Ad. 2. The conceptualization of meteorological phenomena in terms of animals is especially manifested in folk and colloquial nomination, phraseology, certain folk genres (especially in riddles), or in beliefs and practices.
    THUNDER and LIGHTNING are represented in folk riddles as a big and strong animal, whose mooing can be heard from a distance. It may be an ox (The ox moos for a hundred hills and the whole world can hear it; The ox moos for a hundred hills, and a million can hear it); a bull (When the bull moos, a hundred hills can hear it); a lion (The lion roars from behind a hundred hills).
The RAINBOW in Polish folk beliefs is portrayed as a dragon that drinks water and/or kidnaps people and animals. The dragon, “clad in colourful stripes”, sucks water from the earth to the sky, so one mustn’t come close to the place where it touches the ground because it would pull up a person, too (from the Chełm region).
FROST, in accordance with the animistic picture of atmospheric creatures preserved in the oldest folk genres, is portrayed as an animal with horns and the nape, an animal that bites though it has no teeth.
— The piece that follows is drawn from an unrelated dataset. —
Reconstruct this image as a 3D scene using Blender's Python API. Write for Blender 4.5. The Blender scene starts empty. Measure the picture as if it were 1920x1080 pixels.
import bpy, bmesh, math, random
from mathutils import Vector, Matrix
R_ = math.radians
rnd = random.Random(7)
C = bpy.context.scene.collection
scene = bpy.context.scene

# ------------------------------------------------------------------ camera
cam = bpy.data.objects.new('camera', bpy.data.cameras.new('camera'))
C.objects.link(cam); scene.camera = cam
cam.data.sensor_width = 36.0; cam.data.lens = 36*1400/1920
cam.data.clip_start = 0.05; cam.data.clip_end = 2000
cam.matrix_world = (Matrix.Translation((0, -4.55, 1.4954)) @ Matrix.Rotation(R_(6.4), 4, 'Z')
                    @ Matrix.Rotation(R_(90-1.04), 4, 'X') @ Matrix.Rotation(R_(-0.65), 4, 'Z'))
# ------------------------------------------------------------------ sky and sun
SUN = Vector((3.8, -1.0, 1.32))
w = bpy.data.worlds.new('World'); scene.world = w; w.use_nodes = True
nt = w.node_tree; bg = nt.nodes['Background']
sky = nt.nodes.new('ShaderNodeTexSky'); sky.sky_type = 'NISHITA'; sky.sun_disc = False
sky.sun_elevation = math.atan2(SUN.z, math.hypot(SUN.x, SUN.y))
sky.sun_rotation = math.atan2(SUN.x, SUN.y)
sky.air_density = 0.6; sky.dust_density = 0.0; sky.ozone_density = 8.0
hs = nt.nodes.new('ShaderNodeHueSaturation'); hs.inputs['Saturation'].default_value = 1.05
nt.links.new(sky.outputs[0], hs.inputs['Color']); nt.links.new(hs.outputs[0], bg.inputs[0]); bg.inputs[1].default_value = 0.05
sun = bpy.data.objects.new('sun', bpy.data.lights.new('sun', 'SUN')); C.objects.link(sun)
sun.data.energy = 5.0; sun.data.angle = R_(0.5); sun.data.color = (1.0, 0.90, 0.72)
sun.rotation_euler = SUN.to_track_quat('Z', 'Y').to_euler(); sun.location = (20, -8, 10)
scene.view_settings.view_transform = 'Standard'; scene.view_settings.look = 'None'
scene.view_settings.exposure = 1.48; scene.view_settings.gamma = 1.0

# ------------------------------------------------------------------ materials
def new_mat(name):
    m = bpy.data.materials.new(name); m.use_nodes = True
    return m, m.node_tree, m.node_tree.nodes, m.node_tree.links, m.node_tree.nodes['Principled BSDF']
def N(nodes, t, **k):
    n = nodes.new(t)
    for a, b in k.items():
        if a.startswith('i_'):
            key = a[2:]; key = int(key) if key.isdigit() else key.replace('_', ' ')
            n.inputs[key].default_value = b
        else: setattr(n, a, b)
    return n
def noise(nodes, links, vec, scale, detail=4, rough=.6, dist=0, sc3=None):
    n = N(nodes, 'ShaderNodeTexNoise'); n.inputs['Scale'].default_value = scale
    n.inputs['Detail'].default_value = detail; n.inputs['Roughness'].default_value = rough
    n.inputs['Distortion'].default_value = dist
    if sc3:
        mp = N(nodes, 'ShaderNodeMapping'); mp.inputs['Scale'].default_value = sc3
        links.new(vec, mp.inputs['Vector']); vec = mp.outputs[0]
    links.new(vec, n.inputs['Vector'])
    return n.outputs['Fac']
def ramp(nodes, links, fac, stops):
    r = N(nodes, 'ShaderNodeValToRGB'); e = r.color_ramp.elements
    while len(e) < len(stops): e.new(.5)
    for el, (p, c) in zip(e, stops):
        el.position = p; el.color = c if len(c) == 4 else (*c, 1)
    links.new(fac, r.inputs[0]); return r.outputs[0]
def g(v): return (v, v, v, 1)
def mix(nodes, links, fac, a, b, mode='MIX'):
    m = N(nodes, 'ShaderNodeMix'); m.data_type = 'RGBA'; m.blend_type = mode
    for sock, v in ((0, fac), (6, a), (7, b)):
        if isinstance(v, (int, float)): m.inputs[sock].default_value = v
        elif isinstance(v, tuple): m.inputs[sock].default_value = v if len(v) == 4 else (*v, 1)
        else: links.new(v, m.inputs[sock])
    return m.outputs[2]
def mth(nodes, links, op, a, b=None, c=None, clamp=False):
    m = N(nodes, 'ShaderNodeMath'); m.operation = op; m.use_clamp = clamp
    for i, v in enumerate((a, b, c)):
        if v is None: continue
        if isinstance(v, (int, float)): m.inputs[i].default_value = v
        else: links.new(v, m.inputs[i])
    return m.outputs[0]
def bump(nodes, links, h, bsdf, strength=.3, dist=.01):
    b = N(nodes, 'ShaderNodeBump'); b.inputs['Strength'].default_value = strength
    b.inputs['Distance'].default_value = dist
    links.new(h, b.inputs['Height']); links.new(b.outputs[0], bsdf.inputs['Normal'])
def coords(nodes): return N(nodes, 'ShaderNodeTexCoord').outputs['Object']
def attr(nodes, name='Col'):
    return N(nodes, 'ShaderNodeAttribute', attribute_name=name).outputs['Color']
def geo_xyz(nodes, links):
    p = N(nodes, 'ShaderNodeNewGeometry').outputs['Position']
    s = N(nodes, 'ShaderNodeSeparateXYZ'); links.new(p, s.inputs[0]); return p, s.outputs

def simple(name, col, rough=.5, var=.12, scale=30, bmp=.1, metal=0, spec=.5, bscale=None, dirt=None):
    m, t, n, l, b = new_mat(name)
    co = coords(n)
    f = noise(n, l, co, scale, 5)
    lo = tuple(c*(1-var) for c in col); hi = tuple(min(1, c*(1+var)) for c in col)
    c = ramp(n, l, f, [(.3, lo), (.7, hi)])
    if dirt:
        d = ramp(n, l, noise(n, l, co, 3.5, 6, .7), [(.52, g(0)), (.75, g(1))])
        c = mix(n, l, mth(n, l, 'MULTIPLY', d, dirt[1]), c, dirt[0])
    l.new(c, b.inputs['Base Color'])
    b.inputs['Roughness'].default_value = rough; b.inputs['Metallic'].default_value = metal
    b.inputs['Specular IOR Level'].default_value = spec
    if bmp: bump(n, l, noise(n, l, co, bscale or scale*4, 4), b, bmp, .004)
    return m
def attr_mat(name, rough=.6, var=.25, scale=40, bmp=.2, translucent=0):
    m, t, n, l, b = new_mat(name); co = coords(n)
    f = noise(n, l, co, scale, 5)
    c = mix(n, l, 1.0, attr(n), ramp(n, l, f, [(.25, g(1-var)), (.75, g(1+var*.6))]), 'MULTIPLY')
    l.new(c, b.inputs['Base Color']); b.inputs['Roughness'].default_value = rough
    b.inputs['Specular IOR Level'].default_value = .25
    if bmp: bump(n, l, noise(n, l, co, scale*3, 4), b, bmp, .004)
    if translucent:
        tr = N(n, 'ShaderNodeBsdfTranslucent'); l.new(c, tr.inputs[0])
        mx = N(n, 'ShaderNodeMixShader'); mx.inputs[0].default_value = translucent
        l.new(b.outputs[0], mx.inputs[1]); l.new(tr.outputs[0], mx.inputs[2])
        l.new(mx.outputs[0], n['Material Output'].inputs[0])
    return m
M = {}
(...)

In riddles, its image is that of a big, grey animal: an ox (A grey ox drank a ditchful of water; A grey ox shat into a ditch, a calf (= snow) saw it and shat more); a young bull (A young bull drank a bucketful of water); a mare (A grey mare drank a bowlful of water). In old Kashubian beliefs, frost is a grey bull with long horns, tied on a strong rope somewhere in the depths of Ruthenia. Sometimes it tears off the rope and runs away (cf. frost has torn off its rope), the cold from its mouth hardens lakes and streams, makes candles (icicles) from the drops that fall from the roof. Everybody runs away from the bull to the houses so that they won’t be pierced with its horns or licked on their faces and naked hands with its tongue.
CLOUDS in the folk conceptualization of the world are cows (cf. stado chmur ‘a herd of clouds’) and a rain cloud is a black cow: The black cow is running under the sky. In a riddle from the Kraków region, a cloud is analogized to the cow’s udder: Four clouds pour into one sea (i.e., Udders and a bucket). A cloud that does not bring rain is compared to a cow that does not give milk: it is said to be barren. Clouds that do bring rain are conceptualized as dogs or wolves: Dogs are running about the sky, when they begin to fight, we will be bitten; Dogs are going to piss soon. Big, dark, rainy clouds are wolfish clouds; a wolfish head or a wolfish coat is a cloud that brings rain when the sun is shining; cf. also the forecast: When wolves eat sheep, it will rain heavily. (Kiej wilki zeżgrzą owieczki, tej to mocno padô).
    The Polish OBŁOKI, light, feathery clouds in the sky on a clear and sunny day, are in colloquial and folk Polish conceptualized as rams, little rams, lambs of God, ram-like clouds, sheep, sheep-like clouds, weasels. In Kashubian dialects, small white clouds are conceptualized as fleece and small clouds that foretell rain are sheep. In folk beliefs, OBŁOKI are sheep that graze under the sun’s eye.
Thick and impenetrable autumn FOG is called in Kashubia a wolfish covering (wilcza daka, from the German die Decke). A foggy air that allows wolves to approach farms and attack livestock in autumn is called wolfish weather (cf. the Lenten proverb: Where there are many wolves and a lot of fog, no use is made of the pitchfork and dogs).
RAINY WEATHER is called in standard Polish dog’s weather, which is probably connected with cloud naming. When the sun began to shine after rain, in the Poznań region poeple said that a wolf was laughing. In Kashubia, it was believed that when the sun is shining and it is raining at the same time, there appears a wolf (or a fox) whose tail or belly is aching or which has fever.

3. Conclusions. The Polish folk conceptualization of meteorological phenomena is based on observation and experience, as well as – to a large extent – on the inherited Proto-Slavic and Indo-European animistic, mythological thinking. Its reflex is a conceptualization of meteorological phenomena in terms of animals. A special role in the animistic portrayals of weather is played by the images of the bull/ox, representing strength and vitality, and the cow, associated with fertility and the life-giving milk.

References:

SSSL. 1996-2012. Słownik stereotypów i symboli ludowych. [Dictionary of Folk Stereotypes and Symbols] Ed. Jerzy Bartmiński and Stanisława Niebrzegowska-Bartmińska. Vol. I, Part 1 (1996), Part 2 (1999), Part 3 (2012), Part 4 (2012). Lublin: Wydawnictwo UMCS.